Ankara Hukuk Fakültesi mezunu Kaleli, 2008’de, AKP’nin kapatılması istemiyle açılan davada kritik rol oynayan üyelerden biri oldu. Davada, 6 üye kapatma yönünde, 4 üye AKP’ye yapılan hazine yardımının kesilmesi yönünde, bir üye de partinin kapatılmaması yönünde oy kullandı. Kapatma kararı verilebilmesi için en az 7 üyenin oyu gerektiğinden, AKP’ye “hazine yardımının kesilmesi” yaptırımı uygulandı.
AKP’nin kapatılmaması ancak hazine yardımından mahrum bırakılması yönünde oy kullanan üyelerden biri de “kapatma” yönünde oy kullanması beklenen Kaleli’ydi. Kaleli’nin kullandığı oy, Ergenekon soruşturması devam ederken çok tartışıldı. Davanın ek klasörlerinde yer alan bir telefon konuşmasında, Kaleli’nin karar toplantısından 10 dakika önce “henüz kararımı vermedim” diyerek süre istediği, görüşmeler yaptıktan sonra oyunu kullandığı iddiası yer aldı. Kaleli, bu iddialara sert biçimde tepki gösterdi.

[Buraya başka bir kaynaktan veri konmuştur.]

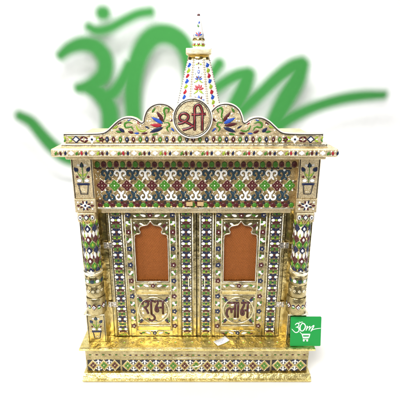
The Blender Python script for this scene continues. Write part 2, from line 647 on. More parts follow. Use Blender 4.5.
mb = MB()                                     # bottom moulding, stepped and flared
mb.extrude_x([(by - 0.0045, z_bot1 - 0.0015), (by - 0.0020, z_bot1), (0.2, z_bot1), (0.2, z_bot0), (by - 0.016, z_bot0), (by - 0.016, z_bot0 + 0.0030), (by - 0.0120, z_bot0 + 0.0050), (by - 0.0065, z_bot0 + 0.0115)],
             bx0 - 0.006, bx1 + 0.005, SATIN)
for x in (bx0 - 0.004, bx1 - 0.003):
    for y in (by - 0.012, 0.19):
        mb.box(x, x + 0.006, y, y + 0.006, FLOOR, z_bot0 + 0.001, DARK, 0.0005)
Sm = plane_map((0, by - 0.0045 - 0.0004, z_bot1 - 0.0020), (1, 0, 0), (0, -0.0020, -0.0125))
Sm = (lambda u, v, h, d=Vector((0, -0.0020, -0.0110)).normalized(): (u, by - 0.0046 + d.y * -v - h, z_bot1 - 0.0016 + d.z * -v))
for k in range(66):                           # engraved border on the moulding
    x = bx0 - 0.001 + k * (bx1 - bx0 + 0.002) / 65
    mb.ell(Sm, x, -0.0058, 0.0018, 0.0009, (PLAIN, BRIGHT, GREEN, BRIGHT, PLAIN, RED)[k % 6], n=8, h=0.0003, dome=0.0002)
for v_ in (-0.0034, -0.0080):
    mb.ribbon([(bx0 - 0.002, v_), (bx1 + 0.002, v_)], 0.0008, PLAIN, Sm, 0.0005)
part(mb, "base_moulding")

mb = MB()                                     # drawer in the middle of the base
mb.box(d0, d1, by - 0.0012, by + 0.1, z_bot1 + 0.0006, z_box1 - 0.0008, GOLD, 0.0006)
Sd = flat(0, by - 0.0012, 0)
lattice(mb, Sd, d0 + 0.002, d1 - 0.002, zc_, hh, 0.0235, 1)
dashes(mb, Sd, d0 + 0.003, d1 - 0.003, zz(354.8, by), 0.0115, [GREEN, NAVY, RED], 0.0046, 0.0022)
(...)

Kaleli’nin ismi oğlunun 2015’te AKP’den aday adayı olmasıyla da gündeme geldi. Kaleli, bu konuda, “Oğlum arkadaşlarının teşvikiyle benim yokluğumda adaylık başvurusunda bulunmuş. O sırada ben yurtdışındaydım. Dönünce durumu öğrendim, konuştum, adaylığını geri çekti. Ancak hala aday diye yazılıyor. Bu mahkemeye ve bana yönelik hesapların bir parçası” açıklamasını yaptı.
Kaleli’nin Yüksek Mahkeme’deki görev süresi 3 Mayıs 2019’ta doldu. Kaleli, çok kısa süre içerisinde Ziraat Bankası Yönetim Kurulu üyeliğine üç yıllığına seçildi.
Yönetim Kurulu’na seçilen bir diğer eski yargı mensubu da Nihat Ömeroğlu oldu. Ömeroğlu, Yargıtay üyesiyken, Hrant Dink hakkında “Türklüğe hakaret” suçundan açılan davada, cezalandırılması yönünde oy kullanmıştı. Ömeroğlu’nun buna rağmen o dönemde yeni kurulan Kamu Başdenetçiliği’ne Türkiye’nin ilk ombudsmanı olarak atanması eleştiri konusu olmuştu.